§ Problem statement
Only the lines from the start of the data through the one containing "sc = bpy.context.scene" belong in your answer; return them exactly.

[Dataset excerpt]
* * *
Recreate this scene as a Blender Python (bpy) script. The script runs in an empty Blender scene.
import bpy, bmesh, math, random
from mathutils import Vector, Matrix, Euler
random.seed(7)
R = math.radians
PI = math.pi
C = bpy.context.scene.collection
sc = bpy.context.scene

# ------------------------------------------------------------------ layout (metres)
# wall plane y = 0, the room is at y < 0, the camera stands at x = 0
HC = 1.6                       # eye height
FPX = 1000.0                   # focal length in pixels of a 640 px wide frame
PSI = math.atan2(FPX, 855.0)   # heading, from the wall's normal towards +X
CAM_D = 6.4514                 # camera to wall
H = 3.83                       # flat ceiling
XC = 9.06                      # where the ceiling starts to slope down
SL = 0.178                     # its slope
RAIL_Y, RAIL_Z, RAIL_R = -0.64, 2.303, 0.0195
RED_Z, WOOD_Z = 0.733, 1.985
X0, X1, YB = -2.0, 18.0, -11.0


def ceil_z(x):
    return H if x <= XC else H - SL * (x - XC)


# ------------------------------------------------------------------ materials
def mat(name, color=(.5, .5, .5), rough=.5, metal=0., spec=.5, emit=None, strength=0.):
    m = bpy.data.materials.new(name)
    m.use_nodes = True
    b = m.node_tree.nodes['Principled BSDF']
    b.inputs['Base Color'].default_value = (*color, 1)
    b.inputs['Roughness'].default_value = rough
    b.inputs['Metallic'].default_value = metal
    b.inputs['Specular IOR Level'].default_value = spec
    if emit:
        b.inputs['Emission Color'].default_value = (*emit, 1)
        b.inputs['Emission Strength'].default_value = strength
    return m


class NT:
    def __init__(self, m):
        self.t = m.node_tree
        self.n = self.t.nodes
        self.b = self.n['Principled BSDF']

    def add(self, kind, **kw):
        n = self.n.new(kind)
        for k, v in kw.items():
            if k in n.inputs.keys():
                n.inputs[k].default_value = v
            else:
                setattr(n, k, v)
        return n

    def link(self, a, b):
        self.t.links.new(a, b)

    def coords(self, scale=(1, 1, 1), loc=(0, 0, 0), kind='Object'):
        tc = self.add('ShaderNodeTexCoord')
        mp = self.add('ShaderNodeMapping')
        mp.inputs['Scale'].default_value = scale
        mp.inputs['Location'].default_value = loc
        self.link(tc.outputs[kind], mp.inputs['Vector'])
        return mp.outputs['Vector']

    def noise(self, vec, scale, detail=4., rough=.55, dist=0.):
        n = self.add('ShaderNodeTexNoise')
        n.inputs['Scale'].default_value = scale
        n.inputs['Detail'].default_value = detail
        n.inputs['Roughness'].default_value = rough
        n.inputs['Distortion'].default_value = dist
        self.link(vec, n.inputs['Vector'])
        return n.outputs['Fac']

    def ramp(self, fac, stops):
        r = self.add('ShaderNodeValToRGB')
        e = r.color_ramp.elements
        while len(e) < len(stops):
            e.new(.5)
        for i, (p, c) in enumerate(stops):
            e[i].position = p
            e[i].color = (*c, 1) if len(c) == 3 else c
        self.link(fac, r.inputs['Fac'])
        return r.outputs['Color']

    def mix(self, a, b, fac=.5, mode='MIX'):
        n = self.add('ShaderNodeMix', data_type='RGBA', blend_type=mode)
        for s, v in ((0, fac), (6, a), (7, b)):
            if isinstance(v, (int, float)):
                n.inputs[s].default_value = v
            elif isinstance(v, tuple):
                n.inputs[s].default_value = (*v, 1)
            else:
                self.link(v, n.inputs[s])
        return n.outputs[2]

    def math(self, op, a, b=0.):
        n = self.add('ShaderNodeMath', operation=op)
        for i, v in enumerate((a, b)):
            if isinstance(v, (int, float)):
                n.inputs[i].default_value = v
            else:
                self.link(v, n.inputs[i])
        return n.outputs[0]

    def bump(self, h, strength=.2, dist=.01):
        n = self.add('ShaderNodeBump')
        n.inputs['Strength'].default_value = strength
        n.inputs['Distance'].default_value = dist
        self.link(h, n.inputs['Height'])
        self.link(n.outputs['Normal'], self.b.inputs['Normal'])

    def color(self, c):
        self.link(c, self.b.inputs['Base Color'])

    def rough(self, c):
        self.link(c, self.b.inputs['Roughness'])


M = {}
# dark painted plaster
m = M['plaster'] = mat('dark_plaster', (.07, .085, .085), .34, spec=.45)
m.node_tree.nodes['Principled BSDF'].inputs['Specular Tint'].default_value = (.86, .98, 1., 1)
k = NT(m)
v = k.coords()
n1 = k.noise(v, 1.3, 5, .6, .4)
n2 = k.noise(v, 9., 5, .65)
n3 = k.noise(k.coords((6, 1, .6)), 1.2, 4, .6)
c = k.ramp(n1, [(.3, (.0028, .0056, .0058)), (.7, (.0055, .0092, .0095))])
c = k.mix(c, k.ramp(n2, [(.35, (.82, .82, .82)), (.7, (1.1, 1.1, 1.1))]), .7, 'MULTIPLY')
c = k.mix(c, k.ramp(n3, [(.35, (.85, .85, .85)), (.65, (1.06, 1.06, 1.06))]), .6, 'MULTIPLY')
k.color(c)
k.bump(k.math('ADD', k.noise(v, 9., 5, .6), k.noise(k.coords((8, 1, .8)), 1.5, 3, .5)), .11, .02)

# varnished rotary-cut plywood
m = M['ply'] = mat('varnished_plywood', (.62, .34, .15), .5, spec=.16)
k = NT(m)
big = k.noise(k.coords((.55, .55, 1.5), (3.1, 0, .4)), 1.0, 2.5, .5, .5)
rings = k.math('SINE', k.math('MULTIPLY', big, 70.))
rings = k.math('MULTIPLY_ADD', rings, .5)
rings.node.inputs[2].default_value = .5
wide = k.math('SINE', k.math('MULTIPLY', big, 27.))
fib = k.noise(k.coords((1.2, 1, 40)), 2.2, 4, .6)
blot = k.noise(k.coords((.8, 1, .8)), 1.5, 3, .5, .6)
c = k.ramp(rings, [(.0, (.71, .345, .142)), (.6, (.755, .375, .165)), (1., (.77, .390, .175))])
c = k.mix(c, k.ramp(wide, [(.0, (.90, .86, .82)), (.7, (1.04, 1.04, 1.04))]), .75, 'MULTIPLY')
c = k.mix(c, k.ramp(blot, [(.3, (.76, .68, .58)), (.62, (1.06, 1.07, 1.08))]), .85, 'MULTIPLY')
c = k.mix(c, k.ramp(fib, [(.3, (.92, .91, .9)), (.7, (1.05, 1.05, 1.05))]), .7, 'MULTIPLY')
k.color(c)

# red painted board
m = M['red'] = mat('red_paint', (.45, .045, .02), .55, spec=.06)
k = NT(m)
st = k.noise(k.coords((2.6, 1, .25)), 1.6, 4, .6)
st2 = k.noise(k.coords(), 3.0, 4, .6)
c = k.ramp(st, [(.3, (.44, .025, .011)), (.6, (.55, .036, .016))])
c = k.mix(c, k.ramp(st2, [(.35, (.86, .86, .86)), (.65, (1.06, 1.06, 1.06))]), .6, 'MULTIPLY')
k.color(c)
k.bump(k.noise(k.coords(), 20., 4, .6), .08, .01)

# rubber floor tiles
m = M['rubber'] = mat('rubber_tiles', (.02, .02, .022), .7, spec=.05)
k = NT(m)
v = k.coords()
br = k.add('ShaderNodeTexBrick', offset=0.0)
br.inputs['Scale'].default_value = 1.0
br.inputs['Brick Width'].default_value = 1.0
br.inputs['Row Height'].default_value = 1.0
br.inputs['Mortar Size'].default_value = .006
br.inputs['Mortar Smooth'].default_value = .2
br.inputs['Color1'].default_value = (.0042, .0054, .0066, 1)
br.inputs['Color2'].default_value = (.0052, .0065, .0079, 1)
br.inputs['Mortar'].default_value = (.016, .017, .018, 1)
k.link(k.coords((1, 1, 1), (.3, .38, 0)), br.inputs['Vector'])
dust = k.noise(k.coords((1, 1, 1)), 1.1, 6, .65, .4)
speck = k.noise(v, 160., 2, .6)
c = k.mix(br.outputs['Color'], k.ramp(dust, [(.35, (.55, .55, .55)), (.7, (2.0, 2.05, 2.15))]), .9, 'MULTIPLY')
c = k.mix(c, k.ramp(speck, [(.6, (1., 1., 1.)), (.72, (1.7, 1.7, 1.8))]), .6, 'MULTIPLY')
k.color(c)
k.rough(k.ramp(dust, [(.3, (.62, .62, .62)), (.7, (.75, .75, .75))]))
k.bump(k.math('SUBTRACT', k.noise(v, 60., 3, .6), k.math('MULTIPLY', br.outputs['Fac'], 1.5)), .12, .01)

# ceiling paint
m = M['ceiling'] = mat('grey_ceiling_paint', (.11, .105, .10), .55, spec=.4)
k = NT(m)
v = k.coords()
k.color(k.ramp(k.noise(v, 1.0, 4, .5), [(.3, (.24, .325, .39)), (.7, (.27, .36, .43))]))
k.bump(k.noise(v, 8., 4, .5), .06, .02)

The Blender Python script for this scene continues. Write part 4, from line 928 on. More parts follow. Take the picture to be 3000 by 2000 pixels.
* * *
§ Worked solution
Recreate this scene as a Blender Python (bpy) script. The script runs in an empty Blender scene.
import bpy, bmesh, math, random
from mathutils import Vector, Matrix, Euler
random.seed(7)
R = math.radians
PI = math.pi
C = bpy.context.scene.collection
sc = bpy.context.scene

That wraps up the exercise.